The big lie

The Big Lie: On Terror, Antisemitism, and Identity
Published on October 11, 2007

The Big Lie: On Terror, Antisemitism, And Identity
David Solway

Lester, Mason & Begg
$24.95
paper
320pp
978176502

David Solway is a brilliant writer. The power of his sentences, amplified by a rich and precisely honed vocabulary, places him in that rarefied category of essayists for whom, as with Christopher Hitchens, rhetoric is a genie that holds sway over the reader’s mind. He is also, like Hitchens, a former leftist who now supports the Bush doctrine.

The first part of The Big Lie, entitled “Platform,” uses Michel Houellebecq’s novel of that title and the French author’s notorious Islam-bashing as reference points for a 90-page tirade against Islam in which, pointing out the joy expressed by Moslems over the decimations of the terrorists (as in 9/11), he concludes that “they (Moslems) can scarcely be considered, in the vocabulary of Western humanism, as ‘ethical subjects’ but remain in the service of an exclusionary universal and as such are inaccessible to us.”

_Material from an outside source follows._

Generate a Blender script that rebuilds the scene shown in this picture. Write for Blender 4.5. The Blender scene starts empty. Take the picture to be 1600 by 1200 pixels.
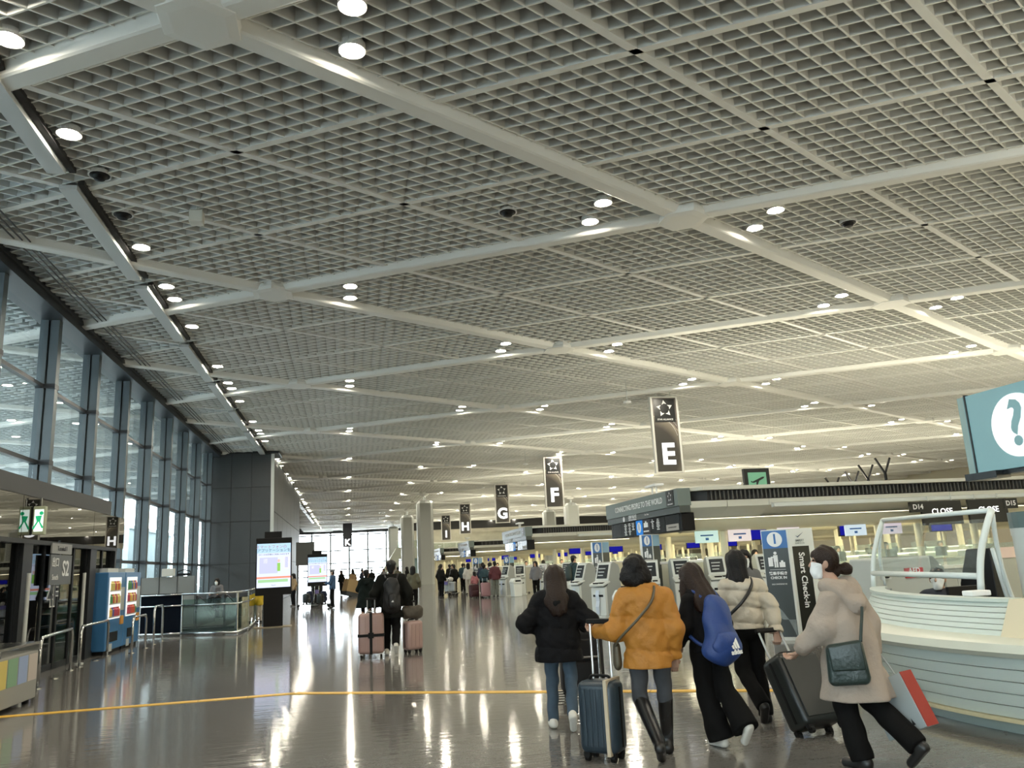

In the second part of the book, entitled, “On Being a Jew,” Solway lays about with his broadsword like Achilles with his heel still intact, striking at a prejudiced Western media and Europe’s “relativist approach to multiculturalism,” which is undermining its own Enlightenment values. Solway believes 2003 is a repeat of 1938, when the first aggressions of a delinquent nation were met with a soft European response. Doubting that any negotiation is possible with the Palestinian Authority, Solway unleashes one of his many fireballs:

 

As for the ‘peaceful’ advocacy of such people – the journalists, the broadcasters, the

bien pensants, the instapundits, the talking heads and Teledontosauri , the frequently consulted Arab plenipotentiaries – this amounts to nothing more than a subtle technique of persuasion intended to promote the bloody agenda of Arab leaders like the late Yassar Arafat and Hizbullah fanatic Sayyed Hassan Nasrallah.

The socio-historical origins of terrorism do not concern Solway. He vehemently rejects any and all reasons for occidental guilt and, strangely for a poet and former leftist, is baffled by the apparent “death wish” in Western culture, the knell for which has been sounded by poets and philosophers from William Blake to The Dialectic of Enlightenment. Solway rejects the postmodern critique of the Enlightenment, and the entire discourse surrounding the tyranny of reason with its concomitant social backlash of alienated youth, dysfunctional families, and countercultural movements. His bold attack on the ideological constructs of academia appears to derive from some embattled front where Solway has been witness to imminent doom. Mocking Derrida’s ghastly stutter in response to 9/11 (it was a “telegram of metonymy”), appalled by the “we had it coming to us” views of Edward Said and Noam Chomsky – he dismisses the latter’s work as “ideological blather” – Solway believes that the intellectual Left is incapable of recognizing reality, that it wants to feed the planet on Coleridge’s “honey-dew.” He describes the climate of Western academic dementia as follows:

 

[…] Hatred of one’s own, a proneness to delusion, and the seductive reverie of antirealism, moral evasiveness and the habit of rejigging the past seem hardwired into the mindset of this strange human colony, so glibly eloquent and yet so morally inarticulate.

 

He is equally troubled by the kind of internationalism that seeks a feel-good, Kantian brotherhood of man at the very moment when the “barbarians are at the door”:

 

Under the rubric of “social justice,” the Left is busy trying to dismantle the imperfect but still effective political and economic structure of the world’s greatest democracy, the bulwark of what we know as civilization, in order to pursue a universalist program of salvation on earth…

 

Profoundly informed, contentious, bellicose, masterfully composed, bracingly un-Canadian in its passionate opinions, The Big Lie rides roughshod over the problem of the creation of social wholes in which – whether they are God-centered cultures or capitalist ones – there will be glaring inadequacies. Neither Solway nor Hitchens appear to have any understanding of the contemplative richness of lives lived under a transcendent ideal, nor of the dangers of a time-bound society that manufactures commercialized identities. The Barbie dolls that strut about with the “I-am-an-object-to-be-desired” look on their faces may be remotely related to the terrorist. But Solway’s polemic is a provocation to all left-leaning intellectuals who have withdrawn into a dream world of imagined togetherness, who have been lulled into a soporific reverie by the constant drone of conflict, or who have crawled snail-like into a rhetoric-encumbered postmodern liberal arts shell.

Bearer of a tremendously personalized world of learning, and thus never pedantic, Solway is that rare species of lone gun intellectual who must be treated with cautious respect. mRb

Mark Heffernan is a Montreal writer.